Al final, la vuelta de tuerca no radica únicamente en que el protagonista de esta alucinante novela no sea el narrador, sino este Diago meridiano y oscuro, un hombre nietzscheano, que sabe seguir su camino sin andarse con contemplaciones ni mirar hacia atrás; la vuelta de tuerca hay que buscarla también en el joven que tendrá que negociar sus recuerdos. Son dos modelos éticos diferentes. El del profesor deslumbra de un fogonazo; el del alumno brilla más constante.

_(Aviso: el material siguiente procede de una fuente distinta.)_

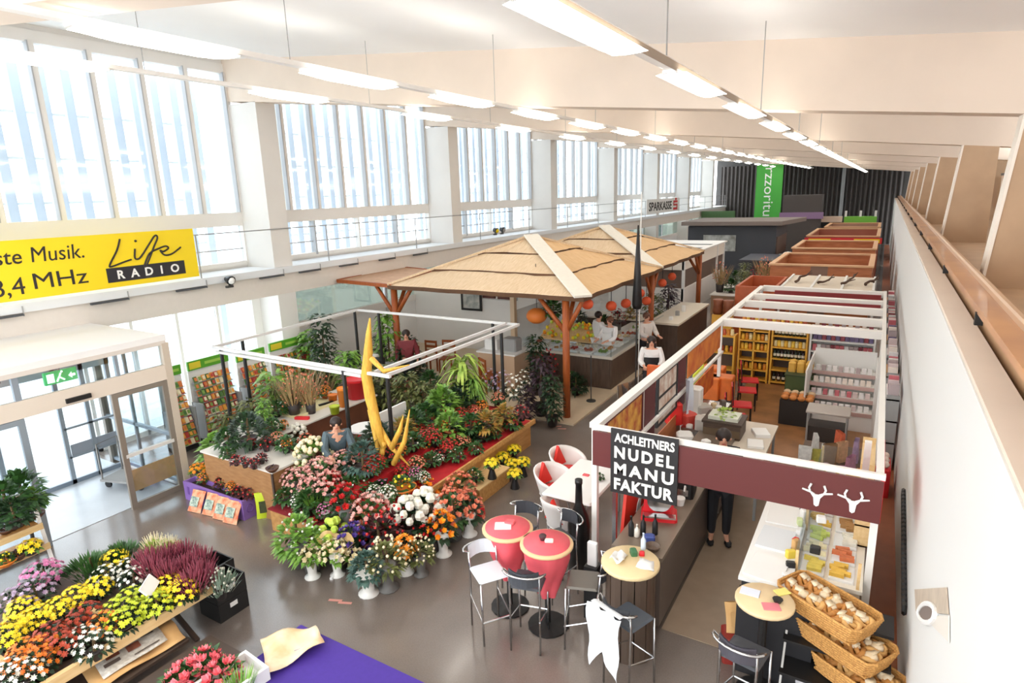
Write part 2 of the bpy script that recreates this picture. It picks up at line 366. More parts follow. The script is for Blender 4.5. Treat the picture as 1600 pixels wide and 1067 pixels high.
one(m, 'wall_glyphs', BLACK, 'black chain of links fixed along the white right wall, near end', 'chain', (.535, 6.6, .83))  # rings stand in for illegible black wall lettering seen edge-on
m = MB()
for i in range(14): m.tube([(0, i*.1+.05*math.cos(a*PI/3), .05*math.sin(a*PI/3)) for a in range(6)], .022, 5, True)
one(m, 'wall_glyphs', BLACK, 'black chain of links on the white right wall beside the glazed shelves', 'chain', (.535, 14.5, 1.2))
# suspended lamp rows
def lamp_row(X, z, ys, word):
    r = thing('lamp_track', 'long white lamp track hung from the ceiling, %s row' % word, 'lamp track', (X, 0, z))
    MB().box(-.05, .05, -2, 60, .08, .13).put('rail', mat('#ece8e2', .5), r)
    if word == 'right': MB().box(.05, .056, -2, 60, .06, .12).put('rail_edge', mat('#9c8b78', .5), r)
    for i in range(15):
        y = .8+4.1*i; ztop = zb(X)+.95-z
        MB().tube([(0, y, .1), (0, y, ztop)], .006, 4).put('wire', GREY, r)
    for i, y in enumerate(ys):
        t = thing('ceiling_lamp', 'lit white lamp on the %s track, %s from the camera' % (word, ORD[i]), 'lamp', (X, y, z), group='lamps on the %s track' % word)
        L = 1.5
        MB().bev(-.06, .06, -L/2, L/2, .05, .085, .012).put('housing', WHITE, t)
        q = MB(); q.grid(lambda u, v: ((u-.5)*.24, (v-.5)*(L-.06)*(1-.03*abs(2*u-1)), .05-.05*math.sin(PI*u)*(min(1, 6*v, 6*(1-v)))), 6, 8); q.grid(lambda u, v: ((u-.5)*.24, (v-.5)*(L-.06)*(1-.03*abs(2*u-1)), .05+.012*math.sin(PI*u)), 4, 2); q.put('diffuser', TUBE, t, True)
lamp_row(-1.52, 5.82, [1.13+2.3*k for k in range(24)], 'right')
lamp_row(-5.6, 6.33, [3.5+2.3*k for k in range(24)], 'middle')
lamp_row(-8.3, 6.56, [3.7+3.5*k for k in range(16)], 'left')
# ------------------------------------------------------------------ entrance porch on the window side
ALU = mat('#b9b3ab', .4, .4); ALUB = mat('#8f8478', .45, .3); ALUG = mat('#9aa4ad', .4, .4)
VX = -10.52
po = thing('entrance_porch', 'white flat-roofed glazed entrance porch by the yellow banner', 'porch', (VX, 0, 0))
MB().box(-2.5, .04, 1.5, 5.82, 2.74, 2.84).put('roof', mat('#e6e3e0', .6), po)
MB().box(-.03, .05, 1.5, 5.8, 2.06, 2.32).put('header', mat('#d9cbbb', .5), po)
MB().box(-.03, .05, 1.5, 5.8, 2.67, 2.74).put('roof_edge', mat('#d3c9bf', .5), po)
MB().box(.05, .09, 4.15, 4.5, 2.11, 2.18).put('sensor', BLACK, po); MB().box(-.6, -.56, 3.3, 3.62, 2.5, 2.56).put('sensor', BLACK, po)
MB().box(-.06, .06, 5.72, 5.84, 0, 2.70).put('corner_post', mat('#c5b6a4', .5), po)
MB().box(-2.5, -2.4, 5.72, 5.84, 0, 2.70).put('corner_post', ALUB, po)
MB().box(-.03, .03, 3.55, 3.63, 2.32, 2.67).put('glazing_post', ALUG, po); MB().box(-.03, .03, 4.95, 5.0, 2.32, 2.67).put('glazing_post', ALUG, po)
MB().box(-.01, 0, 1.5, 5.72, 2.32, 2.67).put('fanlight', GLASS, po)
MB().box(-2.4, -.06, 5.77, 5.78, .1, 2.7).put('side_pane', GLASS, po)
for z in (.05, .95): MB().box(-2.4, -.06, 5.75, 5.8, z, z+.06).put('side_rail', ALUG, po)
MB().box(-1.4, -1.35, 5.75, 5.8, 0, 2.7).put('side_mullion', ALUG, po)
def leafdoor(label, y0, y1, x, col, board):
    d = thing('sliding_door', label, 'door', (x, 0, 0))
    m = MB(); m.box(-.025, .025, y0, y0+.09, 0, 2.05); m.put('stile', col, d); MB().box(-.025, .025, y1-.09, y1, 0, 2.05).put('stile', col, d)
    MB().box(-.025, .025, y0+.09, y1-.09, 0, .1).put('bottom_rail', col, d); MB().box(-.025, .025, y0+.09, y1-.09, 1.97, 2.05).put('top_rail', col, d)
    MB().box(-.03, .03, y0+.05, y1-.05, .92, .98).put('push_bar', mat('#d9d5cf', .4), d)
    MB().box(-.005, .005, y0+.09, y1-.09, .1, 1.97).put('pane', GLASS, d)
    if board: MB().box(-.02, .0, y0+.09, y1-.09, .3, .68).put('kick_panel', mat('#b39468', .6, var=.15), d)
leafdoor('brown framed glass sliding door leaf with a low wooden board, right of the opening', 4.8, 5.72, VX+.02, ALUB, True)
leafdoor('grey framed glass sliding door leaf at the far left behind the plant rack', 2.65, 3.6, VX+.02, ALUG, False)
fac = thing('outer_entrance_doors', 'blue-grey framed outer glass doors at the back of the entrance porch', 'door', (-12.55, 0, 0))
for y in (2.9, 3.85, 4.85, 5.3, 5.75): MB().box(-.03, .03, y-.035, y+.035, 0, 2.75).put('post', ALUG, fac)
MB().box(-.03, .03, 2.6, 5.8, 2.1, 2.35).put('head_rail', mat('#b4c0c0', .5), fac); MB().box(-.03, .03, 2.6, 5.8, 0, .09).put('bottom_rail', mat('#7a8794', .4), fac)
for z in (.5, 1.05): MB().box(-.03, .03, 4.85, 5.75, z, z+.04).put('cross_bar', ALUG, fac)
for a, b in ((2.93, 3.82), (3.89, 4.82), (4.88, 5.28), (5.33, 5.73)): MB().box(-.005, .005, a, b, .1, 2.1).put('pane', GLASS, fac)
MB().box(.006, .012, 4.0, 4.75, 1.5, 1.56).put('blue_sticker', mat('#5a7fd0', .5), fac)
MB().box(.006, .02, 4.9, 5.7, .52, .75).put('grey_panel', mat('#8e949c', .5), fac)
ex = thing('exit_sign', 'green lit emergency exit sign with white running figure inside the porch', 'sign', (-11.1, 4.40, 2.30))
MB().box(-.03, .03, -.23, .23, 0, .2).put('box', glow('#4db86a', .6, 'exit_green'), ex)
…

El del segundo logra reincorporar el pasado y rendirle el homenaje que, a su juicio, merece, asumiéndolo como experiencia que ha marcado su vida y renovándolo en un rito amatorio que se presume durará. Pero el giro más brusco tal vez esté en la sospecha de que el narrador envidia, desde el presente, aquel fuego fugaz que vio en su maestro, pese a su mansedumbre y humildad aparentes. Una novela de las que queman, como alguna poesía.